Die Frage habe ich soeben im Krisenstab gestellt. Es besteht derzeit kein Anlass zur Sorge. Alle Einrichtungen stehen Gewehr bei Fuß, einschließlich Polizei. Da gibt es keine personellen Engpässe – derzeit nicht. Ich weiß aber, dass sich das schnell ändern kann.

Sie haben sich in den vergangenen Jahren für mehr Pflegekräfte stark gemacht. Hoffen Sie, dass die Krise für mehr Sensibilität sorgt?

Ja, die Krise führt uns noch mal deutlich vor Augen, dass mehrere 1000 Pflegekräfte in Deutschland fehlen. Ich hoffe, dass die Verantwortlichen die Krise zum Anlass nehmen, dem gegenzusteuern. Das gilt übrigens auch für die Digitalisierung, die fürs Homeoffice ja unerlässlich ist.

Am 1. April soll der Kreistag tagen. Kann das nicht verschoben werden?

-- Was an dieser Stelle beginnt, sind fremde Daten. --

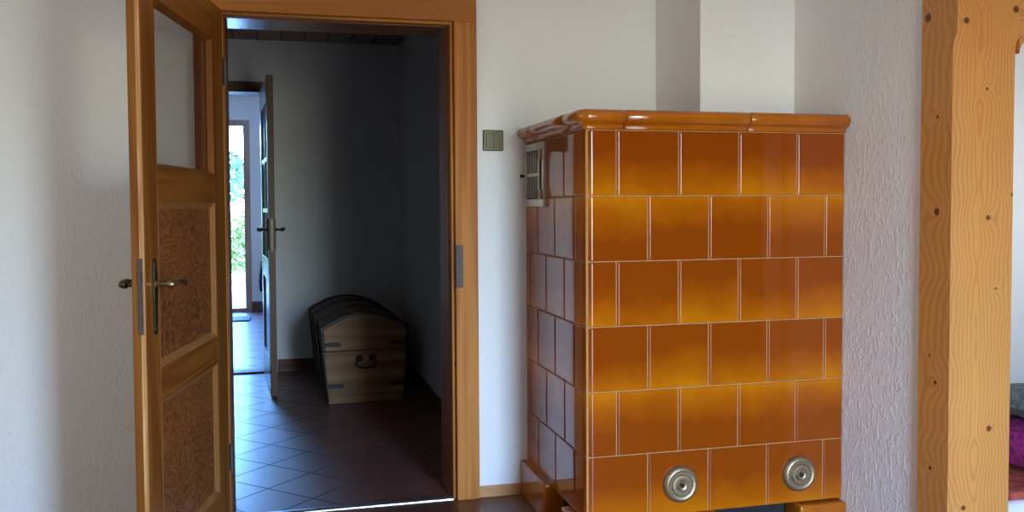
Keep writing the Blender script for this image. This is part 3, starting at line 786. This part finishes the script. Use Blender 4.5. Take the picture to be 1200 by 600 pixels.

Nein, denn wir müssen den Haushalt verabschieden. Ohne den Haushalt ist der Kreis nicht arbeitsfähig. Ich habe aber mit den Fraktionsspitzen abgesprochen, dass wir das möglichst kurz halten. Es ist jedem Kreistagsmitglied freigestellt, ob es kommen will. Einige gehören ja zu den besonders gefährdeten Gruppen. Wenn aber die Beschlussfähigkeit und die Mehrheitsverhältnisse gewahrt sind, ist das kein Problem. Die Sitzung findet übrigens im Euskirchener City-Forum statt, da kommt man sich nicht zu nahe. Alle anderen Sitzungen haben wir abgesagt.

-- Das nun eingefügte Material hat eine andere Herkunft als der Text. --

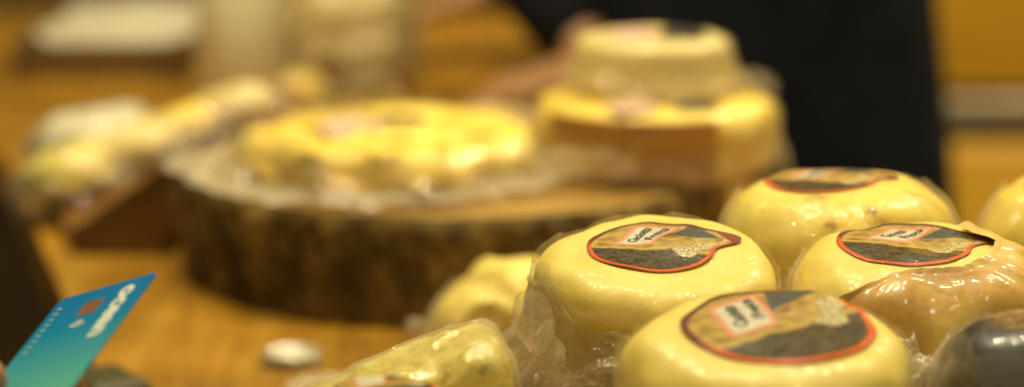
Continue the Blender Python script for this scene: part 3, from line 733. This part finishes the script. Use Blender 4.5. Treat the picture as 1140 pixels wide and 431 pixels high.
# seller, dark clothes, both hands at the counter's back arm
sb_ = Vector((at_d(840, 100, 2.42).x, 2.44, -.9))
h1 = at_z(590, 98, .022)
h2 = at_d(500, 22, 2.62)
person('person', 'standing seller in black clothes behind the cheeses, hands on the counter', sb_, R(180), [
    dict(side=1, elbow=Vector((sb_.x-.25, 2.46, .16)), wrist=Vector((h1.x+.07, h1.y-.01, .045)), dir=Vector((-1, -.1, -.2)), sd=Vector((-.1, 1, 0)), up=Vector((0, 0, 1))),
    dict(side=-1, elbow=Vector((sb_.x-.10, 2.72, .15)), wrist=Vector((-.02, 2.68, .08)), dir=Vector((-1, 0, -.3)), sd=Vector((0, 1, 0)), up=Vector((0, 0, 1)))],
    'cloth_dark', dict(hip=(.215, .13), hem=(.24, .15), waist=(.19, .13)))
# customer at the left, holding the card
cb_ = Vector((-.495, 1.36, -.9))
def onc(x, y, z=0): return P1w + X*x + Y*y + Z*z
wr = onc(.135, -.062, -.030)
def cxy(px, py):
    d = ray(px, py); t_ = (P1w-CAM).dot(Z)/d.dot(Z); q = CAM + d*t_ - P1w
    return q.dot(X), q.dot(Y)
tx, ty = cxy(22, 429)
tb = [onc(.118, -.078, .004), onc(tx+.024, ty-.012, .014), onc(tx+.001, ty-.001, .0095)]
fg = []
for k, yy in enumerate((-.040, -.048, -.058, -.068)):
    fg.append([onc(.080-.004*k, yy, -.022-.002*k), onc(.070+.002*k, yy+.004, -.016-.002*k), onc(.066+.004*k, yy+.008, -.0115-.002*k)])
pdv = (onc(.08, -.055, -.02) - wr).normalized()
person('person', 'customer in dark brown clothes at the left edge, thumb on the teal card', cb_, R(-90), [
    dict(side=1, elbow=Vector((-.50, .98, .06)), wrist=wr, dir=pdv, sd=Y*-1, up=Z, thumb=tb, fingers=fg),
    dict(side=-1, elbow=Vector((-.58, 1.56, .14)), wrist=Vector((-.62, 1.52, -.12)), dir=Vector((0, 0, -1)), sd=Vector((0, 1, 0)), up=Vector((1, 0, 0)))],
    'cloth_brown', dict(hip=(.19, .135), hem=(.20, .15), waist=(.175, .125)))
# ------------------------------------------------------------------ light
def area(name, loc, tgt, size, power, col):
    l = bpy.data.lights.new(name, 'AREA'); l.shape = 'DISK'; l.size = size; l.energy = power; l.color = col
    o = bpy.data.objects.new(name, l); COL.objects.link(o); o.location = loc
    o.rotation_euler = (Vector(tgt)-Vector(loc)).to_track_quat('-Z', 'Y').to_euler(); return o
area('lamp_key', (-.25, 1.75, 1.75), (.05, 1.3, 0), .20, 12.5, (1, .86, .54))
area('lamp_front', (.55, .55, 1.7), (.1, 1.3, 0), .25, 6, (1, .86, .54))
area('lamp_small', (.25, 1.55, 1.5), (-.05, 1.45, 0), .03, 11, (1, .86, .54))
area('lamp_back', (-.35, 1.7, 1.5), (-.25, 2.5, 0), .2, 14, (1, .86, .54))
area('lamp_wall', (1.1, 2.6, 1.6), (1.0, 3.5, -.3), .4, 50, (1, .86, .54))
wd = bpy.data.worlds.new('World'); S.world = wd; wd.use_nodes = True
bgd = wd.node_tree.nodes['Background']; bgd.inputs[0].default_value = (1, .84, .50, 1); bgd.inputs[1].default_value = .39
# ------------------------------------------------------------------ camera
cd = bpy.data.cameras.new('camera'); co = bpy.data.objects.new('camera', cd); COL.objects.link(co); S.camera = co
co.location = CAM; co.rotation_euler = (R(90)-PITCH, 0, 0)
cd.sensor_width = 36; cd.lens = 36*FPX/1140; cd.clip_start = .02; cd.clip_end = 50
cd.dof.use_dof = True; cd.dof.focus_distance = 1.095; cd.dof.aperture_fstop = 3.4
S.view_settings.view_transform = 'Standard'; S.view_settings.look = 'None'; S.view_settings.gamma = 1; S.view_settings.exposure = -.20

Denken Sie manchmal an Ihren Kollegen in Heinsberg, Landrat Stephan Pusch?

Ja klar, ich kenne ihn gut. Was er derzeit leisten muss, ist enorm. Er ist ja schon seit Wochen im Krisenmodus. Dazu kommt das bedrückende Gefühl, dass in seinem Kreis bereits Menschen an Corona gestorben sind.

Enkel und Großeltern sollen keinen Kontakt miteinander haben. Wie gehen Ihre Frau und Sie damit um?

Wir halten uns natürlich daran, wenn es auch schwerfällt. Wenn man die kleinen Racker per Video sieht, möchte man sie natürlich direkt in den Arm nehmen. Meine Kinder wissen, dass es in erster Linie darum geht, meine Frau und mich zu schützen. Ich werde ja auch bald 70.

Wie schützen Sie sich – auch bei der Arbeit?

Wir halten Abstand in der Verwaltung. Geben uns nicht die Hände. Und vor allen Dingen gilt: Hände waschen, Hände waschen und noch mal Hände waschen.